Rima Abdul Malak a-t-elle dit qu'elle tiendrait compte de la «couleur de peau» pour des nominations au ministère de la Culture ?

Une nouvelle polémique a vu le jour dans le chaudron de l’Assemblée nationale. Le 12 décembre, la députée du Rassemblement national Caroline Parmentier a affirmé, en s’adressant à la ministre de la Culture Rima Abdul Malak, que les nouveaux recrutements du monde de la culture, dans le cadre de l’initiative «La Relève», allaient se fonder sur la base d’un «critère ethnique», c’est-à-dire «raciste».

Ce que la ministre a nié en évoquant une «nouvelle fake news» dont les députés du RN seraient les spécialistes à ses yeux. Depuis, la polémique ne cesse d’enfler. Mais qu’a réellement dit la ministre ?

Critères de la «diversité»

Tout a commencé lors du lancement du programme «La Relève» par la ministre qui était accompagnée de Sciences Po et de l'association «Les déterminés», le 4 décembre dernier. Durant cette conférence de presse, Rima Abdul Malak a présenté l’initiative qui a pour objectif de former 101 personnes issues «de la diversité» au management culturel afin de «diversifier les nominations des futurs dirigeants d'établissements culturels».

La ministre regrettait en effet «un manque de diversité» dans les «directions d'institutions», faisant référence «aux scènes nationales, scènes de musiques actuelles, centres d'art, pôles cirques, Fonds régionaux d'art contemporain (Frac)», etc. L’objectif du programme est donc «de former, d’accompagner, de “mentorer”, de susciter l’envie» de nouveaux candidats. Qu’il s’agisse de «personnes (...) capables mais qui ne veulent pas candidater» ou de personnes «qui ne se posent même pas la question», a affirmé la ministre de la Culture.

Mais de quelle diversité parlait-elle alors ? Sur le site du ministère, la page de présentation du programme évoque à plusieurs reprises la diversité «sociale et géographique» ou encore le «handicap». Cependant, lors de la conférence de presse, Rima Abdul Malak a donné davantage de détails sur ce qu’elle entendait par ce terme : «Quand je dis diversité, c’est toutes les formes de diversité, ce n’est pas que la couleur de peau, c’est l’origine sociale, géographique, des personnes qui ont grandi en milieu rural (...), des personnes en situation de handicap», a-t-elle précisé, laissant entendre que la «couleur de peau» était effectivement - et même naturellement - l’un des critères de la diversité sur lequel il était possible de s’appuyer.

Un recrutement contraire au droit français

Or, en répondant à l’accusation de la députée RN de «discrimination sur la base d'un critère ethnique» avec la prise en compte de la «couleur de peau» dans l’Assemblée nationale, la ministre n’a pas réitéré son propos. «Si vous aviez pris le temps de regarder la conférence de presse (...), vous auriez pu constater que tout ce que vous dites est faux», a-t-elle répondu à l’élue de la chambre basse. «Je n’ai pas parlé de critères. J’ai précisé plusieurs fois que j’entendais diversité au sens social, géographique».

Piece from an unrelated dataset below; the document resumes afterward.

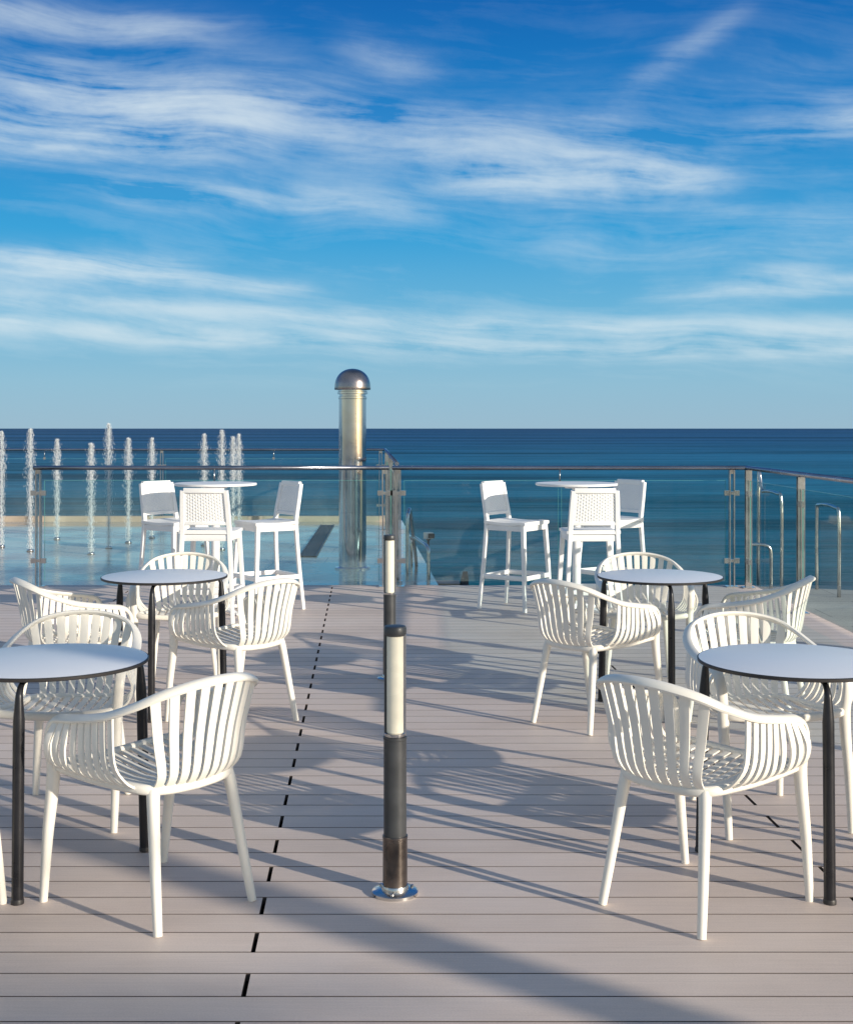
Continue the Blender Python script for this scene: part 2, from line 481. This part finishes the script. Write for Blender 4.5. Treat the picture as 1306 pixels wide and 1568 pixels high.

La ministre n’a effectivement pas affirmé stricto sensu qu’elle souhaitait établir des critères ethniques pour nommer les directeurs de centres culturels en France. Elle a néanmoins détaillé, au cœur de sa conférence de presse sur le sujet, le sens que revêtait selon elle le terme de «diversité». En mentionnant, en premier lieu «la couleur de peau» et en laissant ainsi planer l’incertitude.

Quoi qu’il en soit, ce type de recrutement ne serait «pas du tout légal», tranche Benjamin Morel, maître de conférences en droit public à l'Université Paris II Panthéon-Assas. Car «il ne peut pas y avoir de discrimination sur une base ethnico-raciale ou même religieuse». Ce serait «une rupture fondamentale avec tout ce qui fait la pensée universaliste républicaine et les fondements mêmes de notre droit et notamment de la Constitution». D’autant que cela poserait de nombreux problèmes, poursuit le spécialiste. «Quel critère retiendrait-on? Comment sait-on que l'on appartient à tel critère ? Les gens ne sont pas des archétypes», a-t-il interrogé.

En résumé, si Rima Abdul Malak n’a pas clairement affirmé vouloir intégrer des «critères ethniques» dans les recrutements du monde de la culture, elle a toutefois insisté sur une nécessaire «diversification» du milieu avant de préciser ce qu'elle entendait par diversité. Et en détaillant cela, la ministre a bien évoqué «la couleur de peau», laissant la confusion s’installer. Cela reviendrait à établir de la discrimination positive ethnique dans le recrutement d’agents publics, ce qui est contraire au droit français.